New Lithium Metal Ion Battery Enhances Drone Flight Times

Published: 15 Nov 2018 | Author: Mike Rees

KIST new lithium metal battery

Researchers at the Korea Institute of Science and Technology (KIST) have announced that a new Lithium Metal Ion battery has been developed that possesses twice the energy density of conventional Lithium Ion batteries, which are commonly used in small unmanned aerial systems (UAS). The developed Lithium Metal Ion batteries are capable of maintaining 80% of the initial performance after going through more than 1,200 charge/discharge cycles.

Dr. Won Il Cho, or principal researcher at KIST, stated: “We managed to develop essential technologies that can improve the performance and the safety of the Lithium Metal Ion batteries which can be potentially applied to various industrial applications, especially for unmanned vehicles.”

The technical details of the lithium battery were published in ‘Nature Energy, IF(46.859)’, and key findings of developing an artificial protection layer for lithium metal anode and optimized electrolyte formulation were demonstrated to improve the battery performance and safety.

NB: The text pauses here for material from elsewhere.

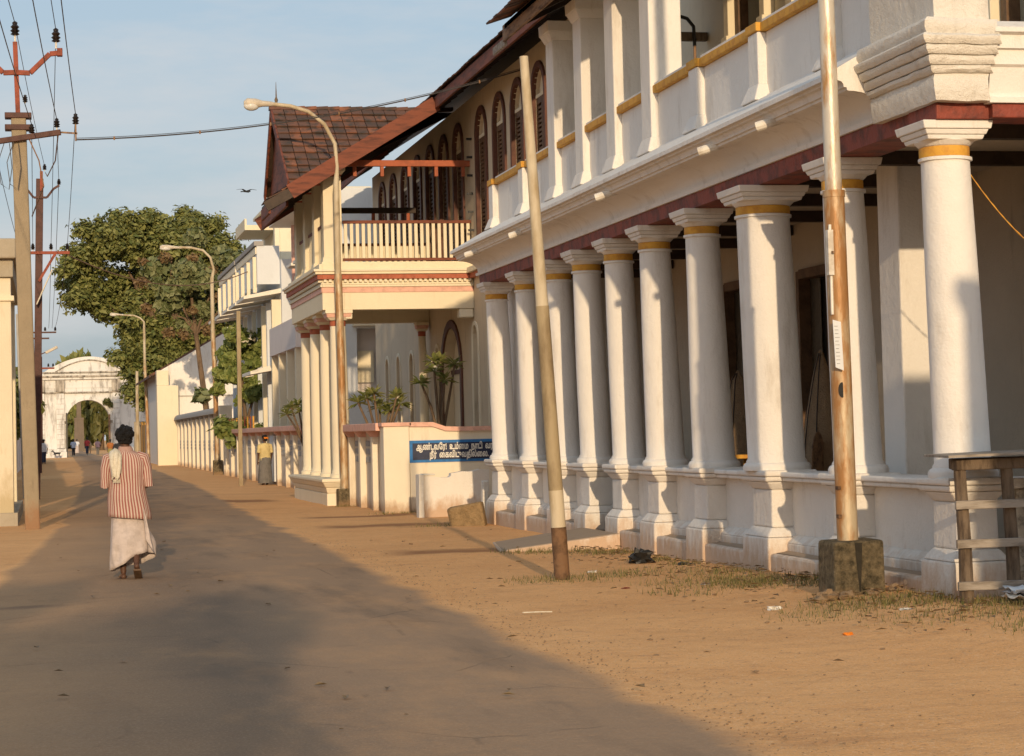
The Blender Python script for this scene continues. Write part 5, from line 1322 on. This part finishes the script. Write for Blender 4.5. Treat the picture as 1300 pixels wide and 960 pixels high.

The Lithium Metal Ion battery utilizes metallic lithium as the anode, which has about a 10-fold higher capacity than that of conventional graphite anodes, providing approximately triple the energy density, both volumetrically and gravimetrically, of Lithium Ion batteries. Metallic lithium anode-based battery systems are thus currently garnering much interest as a possible next generation system of lithium ion batteries. However, physicochemical instabilities of metallic lithium anode under the electrochemical processes induce formation of lithium dendrites and side reactions that potentially cause an internal electrode shorting and low Coulombic efficiency, which increases the risk of battery thermal runaway and short cycle life.

To overcome the issues, the research team at KIST developed a new approach to fabricating a functionalized graphene-based artificial solid-electrolyte interphase layer, termed as Langmuir-Blodgett Artificial Solid-Electrolyte Interphase, onto the lithium metal anode along with a suitable electrolyte formulation to stabilize lithium migration reversibly occurring at the electrodes in Lithium Metal Ion batteries.

The results may pave the way to surpassing the theoretical capacity limits of Lithium Ion batteries and further developing and producing high performance batteries for consumer electronics.